You can even see this in action - surely you've seen the high-speed movies of bullets hitting apples, with deformation waves crisscrossing the surface? All solids behave that way, it's just the waves travel very quickly (but not nearly as fast as light...) in some solids such as hardened metals.
Re. slower than light travel - if you get fast enough (i.e. a sizable fraction of c), then, even if it takes dacedes to get where you're going, time dilation will mean that far less time passes for the crew of a spacecraft - so, if you're going fast enough, a trip of 90 light-years, say, could be accomplished within the natural lifetime of the crew without FTL travel.
There turn out to be practical problems with this. Any craft that carries its own fuel with it - including the more practical breeds of antimatter drive - will be limited to a crusing speed of about 0.1-0.2C by the specific impulse of their fuel. The only thing that could approach speeds at which time dilation would be significant is a beamed core antimatter drive (that uses the charged particle shower from an antiproton annihilation as the reaction mass), but that requires unrealistic amounts of antimatter (positrons are easy to make, but antiproton synthesis is very inefficient, and will remain so unless new physics is discovered).
In principle, some kind of sailcraft driven by a stationary laser or maser array could reach relativistic speeds, but the array would be very expensive to build and very large (we need to focus on a planet-sized sail at a range of many light-years). It would also work wonderfully as a weapon capable of melting cities to slag at a range of hundreds of AU (or even light-years, depending on configuration), so I suspect non-proliferation agreements would prevent it from being built in the first place.
In short, the only hope for relativistic travel at less than colossal cost is new physics.
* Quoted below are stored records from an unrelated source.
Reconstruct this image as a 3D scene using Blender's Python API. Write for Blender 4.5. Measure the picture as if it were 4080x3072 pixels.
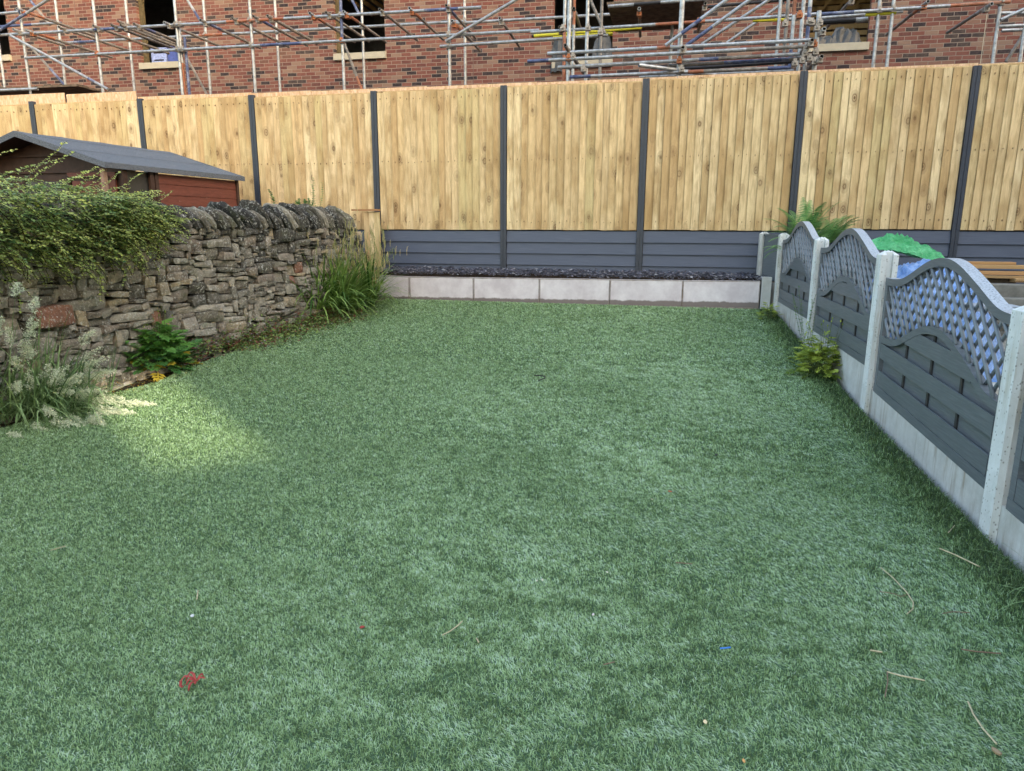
import bpy, math, random
import numpy as np
from mathutils import Matrix, Vector
R = random.Random(7)
RN = np.random.default_rng(7)
PI = math.pi
for o in list(bpy.data.objects): bpy.data.objects.remove(o)
SC = bpy.context.scene
COL = SC.collection

# ------------------------------------------------------------------ camera
W, H = 4080.0, 3072.0
F, PITCH, ROLL, TH, PH = 2852.93, 0.21690, 0.004637, 0.22020, 0.17986
ZC = 1.45                                   # camera height
ORG = np.array([0, 0, ZC])
cp, sp = math.cos(PITCH), math.sin(PITCH)
fw = np.array([0, cp, -sp]); r0 = np.array([1., 0, 0]); u0 = np.cross(r0, fw)
rr = math.cos(ROLL)*r0 + math.sin(ROLL)*u0; uu = -math.sin(ROLL)*r0 + math.cos(ROLL)*u0
cam = bpy.data.cameras.new('camera'); cam.sensor_width = 36; cam.lens = F/W*36
cam.clip_end = 500; cam.clip_start = .05
co = bpy.data.objects.new('camera', cam); COL.objects.link(co)
co.matrix_world = Matrix(((rr[0], uu[0], -fw[0], 0), (rr[1], uu[1], -fw[1], 0), (rr[2], uu[2], -fw[2], ZC), (0, 0, 0, 1)))
SC.camera = co

# ------------------------------------------------------------------ light
SUN_EL = math.radians(10)
QD = np.array([-.62, .785, 0]); QD /= np.linalg.norm(QD)      # horizontal travel direction of sunlight
PD = np.array([QD[1], -QD[0], 0])
world = bpy.data.worlds.new('World'); SC.world = world; world.use_nodes = True
nt = world.node_tree; bg = nt.nodes['Background']
sky = nt.nodes.new('ShaderNodeTexSky'); sky.sky_type = 'NISHITA'; sky.sun_disc = False
sky.sun_elevation = SUN_EL; sky.sun_rotation = math.atan2(-QD[0], -QD[1])
sky.air_density = 1.0; sky.dust_density = 4.0; sky.ozone_density = .3
nt.links.new(sky.outputs[0], bg.inputs[0]); bg.inputs[1].default_value = .15
sl = bpy.data.lights.new('sun', 'SUN'); sl.energy = 1.25; sl.angle = math.radians(.7); sl.color = (1, .9, .72)
so = bpy.data.objects.new('sun', sl); COL.objects.link(so)
ld = Vector((QD[0]*math.cos(SUN_EL), QD[1]*math.cos(SUN_EL), -math.sin(SUN_EL)))
so.rotation_euler = ld.to_track_quat('-Z', 'Y').to_euler()
SC.view_settings.view_transform = 'Standard'; SC.view_settings.look = 'None'; SC.view_settings.gamma = 1
SC.view_settings.exposure = 3.0
SC.cycles.max_bounces = 6; SC.cycles.diffuse_bounces = 3; SC.cycles.glossy_bounces = 3
SC.cycles.use_denoising = True; SC.cycles.denoising_prefilter = 'ACCURATE'; SC.cycles.denoising_input_passes = 'RGB_ALBEDO_NORMAL'

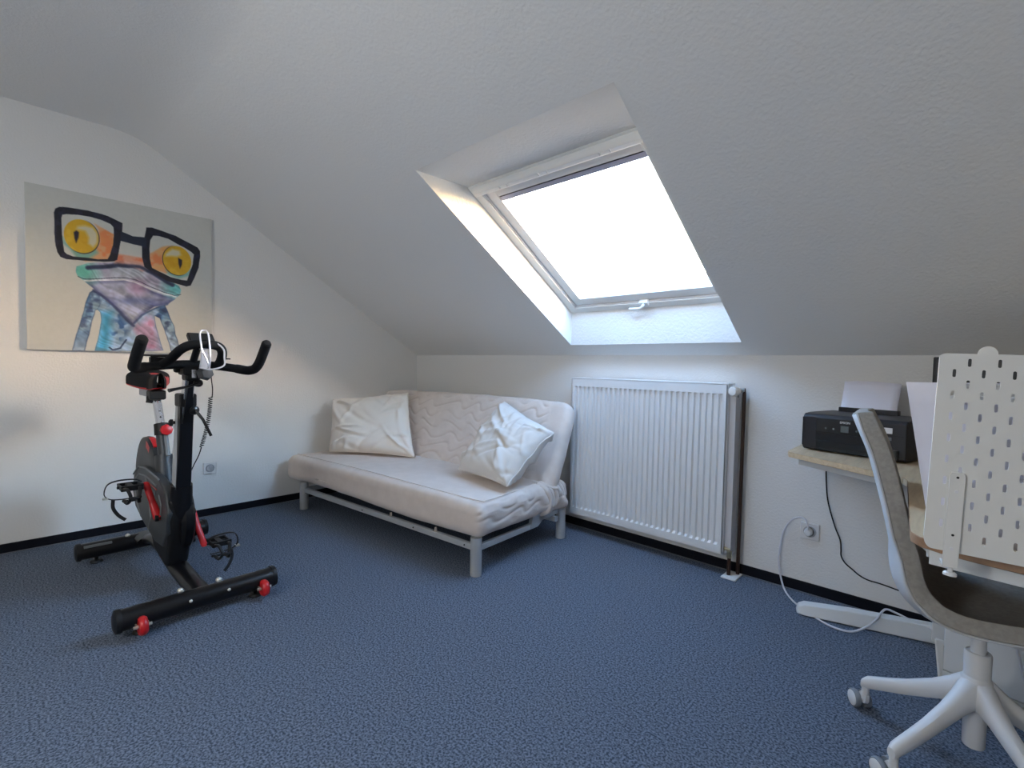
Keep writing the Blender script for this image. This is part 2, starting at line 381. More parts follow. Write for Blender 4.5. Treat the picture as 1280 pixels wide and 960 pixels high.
skirt('baseboard_left', ((0, YE), (0, 0)), 'dark navy skirting along the left gable wall')
skirt('baseboard_back', ((0, 0), (XR, 0)), 'dark navy skirting along the knee wall')
# ================================================================ RADIATOR
RX0, RX1, RZ0, RZ1, RY = 1.9056, 2.9056, .1206, 1.0106, -.117
rad = thing('radiator', 'white ribbed panel radiator mounted on the knee wall under the roof window', 'radiator', (RX0, 0, 0))
def rib_profile():
    P = [(0, 0), (.012, 0)]
    for k in range(29):
        c = .0333*(k+1); P += [(c-.0112, 0), (c-.0062, 1), (c+.0062, 1), (c+.0112, 0)]
    return P+[(.988, 0), (1.0, 0)]
g = MB(); P = rib_profile(); zs = [(RZ0, 0), (RZ0+.040, 0), (RZ0+.052, 1), (RZ1-.050, 1), (RZ1-.046, 0), (RZ1, 0)]
vs = [(x, RY+.015*d*zz, z) for z, zz in zs for x, d in P]; n = len(P)
g.add(vs, [(j*n+i, j*n+i+1, (j+1)*n+i+1, (j+1)*n+i) for j in range(len(zs)-1) for i in range(n-1)])
g.box((0, RY, RZ0), (.004, RY+.012, RZ1)); g.box((.996, RY, RZ0), (1.0, RY+.012, RZ1)); g.box((0, RY+.0155, RZ0), (1, RY+.018, RZ1))
g.build('front_panel', 'rad', rad)
g = MB(); g.box((-.004, RY+.004, RZ0+.01), (.0, -.02, RZ1+.006)); g.box((1.0, RY+.006, RZ0+.01), (1.004, -.055, RZ1+.006)); g.each('side_cover', 'radside', rad, bevel=.001)
g = MB(); g.box((-.004, RY-.001, RZ1+.002), (1.006, -.018, RZ1+.010)); g.build('top_grille', 'rad', rad, bevel=.002)
g = MB(); g.box((.01, RY+.03, RZ0-.004), (1.035, -.02, RZ1-.02)); g.box((.02, RY+.02, RZ0-.008), (1.0, -.03, RZ0+.02)); g.build('rear_panel', 'radside', rad, bevel=.002)
g = MB(); g.box((.0, RY+.004, RZ0-.006), (1.0, RY+.012, RZ0+.002)); g.build('bottom_lip', 'rad', rad, bevel=.001)
g = MB(); g.lathe([(.0, 0), (.020, .001), (.024, .006), (.024, .030), (.019, .050), (.015, .052)], (1.025, RY-.006, .978), (.25, .95, .1), 20)
for k in range(16):
    a = 2*PI*k/16; g.box((-.002, -.002, .006), (.002, .002, .03), mx=Matrix.Translation((1.025, RY-.006, .978)) @ Vector((.25, .95, .1)).to_track_quat('Z', 'Y').to_matrix().to_4x4() @ Matrix.Rotation(a, 4, 'Z') @ Matrix.Translation((.0245, 0, 0)))
kn = g.build('thermostat_knob', 'pvc', rad, smooth=True)
g = MB(); g.tube([(1.035, -.075, .98), (1.045, -.05, .985), (1.058, -.042, .985)], .013, 10); g.box((1.02, -.07, .945), (1.04, -.06, .97)); g.build('valve_body', 'steel_grey', rad, smooth=True)
g = MB(); g.tube([(1.045, -.042, .988), (1.058, -.042, .990), (1.060, -.042, .97), (1.060, -.042, .006)], .0095, 12); g.build('supply_pipe', 'copper', rad, smooth=True)
g = MB(); g.tube([(1.030, -.088, .006), (1.030, -.088, .11)], .0095, 12); g.build('return_pipe', 'copper', rad, smooth=True)
g = MB(); g.tube([(1.030, -.088, .10), (1.030, -.088, .135)], .013, 10); g.tube([(.998, -.088, .145), (1.032, -.088, .140)], .009, 10); g.lathe([(.013, 0), (.013, .012)], (1.004, -.088, .146), (-1, 0, 0), 6); g.build('return_valve', 'brass', rad, auto=30)
g = MB(); g.box((1.005, -.135, .0), (1.08, -.020, .009), mx=None); fp_ = g.build('floor_rosette', 'pvc', rad, bevel=.004)

# ================================================================ SOFA
SO = Vector((.08, -1.24, 0)); ANG = math.atan2(.0859, .9963)
sofa = thing('sofa_bed', 'beige quilted sofa bed on grey tubular steel legs against the knee wall', 'sofa', SO, ANG)
def quilt(u, v):                                  # wavy quilting seams, 0 on the seam .. 1 in the pillow
    vv = v/.082+.36*math.sin(2*PI*u/.24+1.3*math.sin(2*PI*v/.33)+.9*math.sin(2*PI*u/.57))
    f = abs(vv-round(vv))*2
    return min(1.0, f/.5)**.55
def seat_disp(p, n):
    q = .004*ns(p, 5)+.007*ns(p, 2.2, 1)
    if n.z > .3: q += .010*(1-abs(p.x/1.98*2-1)**4)*n.z-.004
    if n.x > .5: q += .007*(quilt(p.y*1.1+.1, p.z*1.6+.03)-1)+.006*ns(p, 9, 4)
    if n.z > .6 and p.y < .62:
        d = min(abs(p.y-.055), 1); q -= .004*math.exp(-(d/.006)**2)
    if p.y > .5 and p.x > 1.80: q += .016*math.sin((p.y*34+p.z*26+p.x*12))*min(1, (p.y-.5)/.1)*n.x
    return n*q
bmx = round_box(1.985, .86, .185, .052, 150, 64, 14, seat_disp)
for v in bmx.verts:
    v.co.z += .198
    if v.co.y > .60: v.co.z -= .012*min(1, (v.co.y-.60)/.15)
    if v.co.z < .26: v.co.z += .012*math.sin(v.co.x*3.1)*.5
seat = bm_obj(bmx, 'seat_mattress', 'futon', sofa)
g = MB()
edge = [(.06, .060), (.5, .057), (1.0, .060), (1.5, .056), (1.90, .062), (1.945, .10), (1.94, .3), (1.93, .5), (1.9, .66)]
g.tube([(x, y, .386+.006*math.sin(x*2)) for x, y in [(p.x, p.y) for p in catmull([(a, c, 0) for a, c in edge], 8)]], .0028, 6); g.build('seat_piping', 'futon', seat, smooth=True)
def back_disp(p, n):
    q = .005*ns(p, 4, 2)+.010*ns(p, 1.6, 3)
    if n.y < -.4 and .03 < p.x < 1.80: q += .0085*(quilt(p.x, p.z)-1)*min(1, (1.80-p.x)/.06)
    if p.x > 1.80: q += .004*ns(p, 8, 5)
    if p.z < .12: q += .012*math.sin(p.x*60+p.z*30)*(.12-p.z)/.12*max(0, (p.x-1.6)/.3)
    return n*q
bmx = round_box(1.945, .112, .600, .045, 230, 10, 130, back_disp)
tilt = math.atan2(.25, .55)
for v in bmx.verts:
    x, y, z = v.co
    if z > .45: x = .97+(x-.97)*(1-.035*((z-.45)/.15)**2)
    z -= .018*((x/1.945*2-1)**4)*max(0, z-.3)/.3
    v.co = Vector((x+.045, .612+y*math.cos(tilt)+z*math.sin(tilt), .335-y*math.sin(tilt)+z*math.cos(tilt)))
back = bm_obj(bmx, 'back_cushion', 'futon', sofa)
# bunched cover at the lower right corner
g = MB()
for k in range(6):
    x_ = 1.975-.004*k; y_ = .60+.040*k
    pts = [(x_-.05, y_-.02, .20+.006*k), (x_+.004, y_, .225+.01*k), (x_+.012-.004*(k % 2), y_+.012, .29), (x_-.002, y_-.006, .345), (x_-.06, y_-.03, .375)]
    g.tube(catmull(pts, 6), [.010]+[.024-.003*(k % 2)]*23+[.010], 10)
g.tube(catmull([(1.86, .585, .372), (1.91, .590, .378), (1.955, .61, .370), (1.985, .65, .352), (1.99, .70, .34)], 6), [.005]+[.010]*23+[.008], 10)
g.build('bunched_cover', 'futon', sofa, smooth=True)
for (x, y, h) in ((1.932, .034, .20), (.203, .034, .20), (1.955, .80, .19), (.20, .80, .19)):
    g = MB(); g.lathe([(.028, 0), (.030, .002), (.030, h)], (x, y, 0), (0, 0, 1), 24); g.build('leg', 'steel_grey', sofa, smooth=True)
g = MB(); g.box((.21, .022, .128), (1.93, .050, .160)); r1 = g.build('front_rail', 'steel_grey', sofa, bevel=.004)
g = MB()
for xx in (.95, 1.45, 1.86): g.lathe([(.004, 0), (.004, .004)], (xx, .022, .145), (0, -1, 0), 8)
g.each('rail_bolt', 'gap', r1)
g = MB(); g.box((1.925, .06, .128), (1.950, .56, .160)); g.build('side_rail', 'steel_grey', sofa, bevel=.004)
g = MB(); g.box((.195, .06, .128), (.22, .76, .160)); g.build('side_rail', 'steel_grey', sofa, bevel=.004)
g = MB(); g.box((1.93, .56, .16), (1.955, .80, .19)); g.prism([(.48, .135), (.56, .135), (.60, .16), (.60, .20), (.50, .20)], 1.93, 1.955, 'x'); g.build('hinge_bracket', 'steel_grey', sofa, bevel=.003)
g = MB(); g.box((.21, .70, .128), (1.98, .73, .160)); g.build('rear_rail', 'steel_grey', sofa, bevel=.004)
for xx in (.35, .62, .9, 1.18, 1.45, 1.7):
    g = MB(); g.box((xx, .11, .176), (xx+.05, .72, .190)); g.build('slat', 'steel_grey', sofa)
g = MB()
for xx in (1.22, 1.62): g.box((xx, .03, .158), (xx+.006, .042, .182))
g.each('strap_end', 'futon', sofa)

# ================================================================ CUSHIONS
def cushion(name, m, corners, thick, label, seed, flap=False, wr=1.0, amp=1.0):
    BL, BR, TR, TL = map(Vector, corners)
    C = (BL+BR+TR+TL)/4; nrm = (BR-BL).cross(TL-BL).normalized()
    root_mb = MB(); N_ = 72
    rr = random.Random(seed)
    creases = []
    for k in range(int(20*wr)):
        cx_, cy_ = rr.uniform(-1, 1), rr.uniform(-1, 1); a = rr.uniform(0, PI); L = rr.uniform(.2, .6); wd = rr.uniform(.045, .09)
        creases.append((cx_, cy_, math.cos(a), math.sin(a), L, wd, rr.choice((-1, 1))*rr.uniform(.008, .019)*amp))
    for sx_, sy_ in ((-1, -1), (1, -1), (1, 1), (-1, 1)):
        for k in range(4):
            a = math.atan2(-sy_, -sx_)+rr.uniform(-.5, .5)
            creases.append((sx_*.78+rr.uniform(-.1, .1), sy_*.78+rr.uniform(-.1, .1), math.cos(a), math.sin(a), rr.uniform(.25, .5), rr.uniform(.03, .06), rr.choice((-1, 1))*rr.uniform(.008, .016)*amp))
    def P(u, v, side):
        s, t = u*2-1, v*2-1
        pin = 1-.05*(1-s*s)*(abs(t)**3); pin2 = 1-.05*(1-t*t)*(abs(s)**3)
        S, Tt = s*pin2, t*pin
        a, c = (S+1)/2, (Tt+1)/2
        p = BL*(1-a)*(1-c)+BR*a*(1-c)+TR*a*c+TL*(1-a)*c
        prof = max(0, (1-s**4)*(1-t**4))**.55
        h = thick/2*prof
        w_ = 0
        for cx_, cy_, ca, sa, L, wd, am in creases:
            dx, dy = s-cx_, t-cy_; al = dx*ca+dy*sa; pe = -dx*sa+dy*ca+.25*al*al
            w_ += am*math.exp(-(pe/wd)**2)*math.exp(-(al/L)**2)*(1-.35*pe/wd)
        w_ += .010*ns((s*1.3, t*1.3, side), 1.6, seed)
        edge = min(1, prof*2.2)
        rim = .014*ns((s*2, t*2, 3), 1.4, seed)*(1-prof)
        return p+nrm*(side*(h+.002)+(w_*edge*side)+rim)
    for side in (1, -1):
        vs, fs = quad_grid(lambda u, v: P(u, v, side), N_, N_)
        root_mb.add(vs, fs)
    # seam edge
    o = root_mb.build(name, m, smooth=False)
    bm = bmesh.new(); bm.from_mesh(o.data); bmesh.ops.remove_doubles(bm, verts=bm.verts, dist=.0045)
    for f in bm.faces: f.smooth = True
    bmesh.ops.recalc_face_normals(bm, faces=bm.faces); bm.to_mesh(o.data); bm.free()
    tag(o, label, 'cushion')
    # hem piping round the edge as a part
    ring = [P(k/24, 0, 1) for k in range(24)]+[P(1, k/24, 1) for k in range(24)]+[P(1-k/24, 1, 1) for k in range(24)]+[P(0, 1-k/24, 1) for k in range(24)]
    g = MB(); g.tube(ring, .0035, 6, closed=True); g.build('hem', m, o, smooth=True)
    return o
cushion('cushion', 'pillow1', [(.28, -1.0, .408), (.87, -.63, .402), (.53, -.46, .852), (.11, -.89, .79)], .17,
        'cream cotton cushion standing at the left end of the sofa bed', 4, wr=1.2, amp=1.3)
p2 = cushion('cushion', 'pillow2', [(1.49, -.735, .425), (1.985, -.80, .420), (2.04, -.47, .700), (1.53, -.365, .842)], .19,
        'crumpled off-white cotton cushion slumped at the right end of the sofa bed', 12, wr=1.7, amp=.85)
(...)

It's been far too long since I read a non-fiction book with spaceships in it, but can't you (in theory) propel a spaceship by shining a very powerful light out of the back, using the photons themselves as the reaction mass? Then could you get nearer to c?
You can, but the problem is generating the light in the first place, and the fact that light has a lousy ratio of momentum to energy (it has to be very, very bright to generate significant thrust).
Most light sources that are bright enough to move a ship at any reasonable acceleration (e.g. fusion bombs wrapped in other matter or just shining on a shield block that can tolerate gamma rays) waste matter - the energy to mass ratio of a fusion bomb is much worse than that of the photons you're driving the ship with. This means you'd be better off just using a magnetic bottle to deflect the plasma resulting from the fusion explosion, and you'd still end up with specific impulse too low for relativistic flight.
A light source that doesn't ablate or otherwise lose mass has to be relatively dim (either a hot block of solid matter or a confined plasma ball), which means getting anywhere will take an extremely long time.
The forms of light propulsion that I've seen considered involve generating the light somewhere else (e.g. a laser array) and just reflecting it off the craft's sail. You still have a drive that's horribly inefficient energy-wise, but the energy source doesn't have to travel with the craft.
For reference, power to thrust is 3e8 W/N for a photon drive (energy to momentum ratio is C for photons).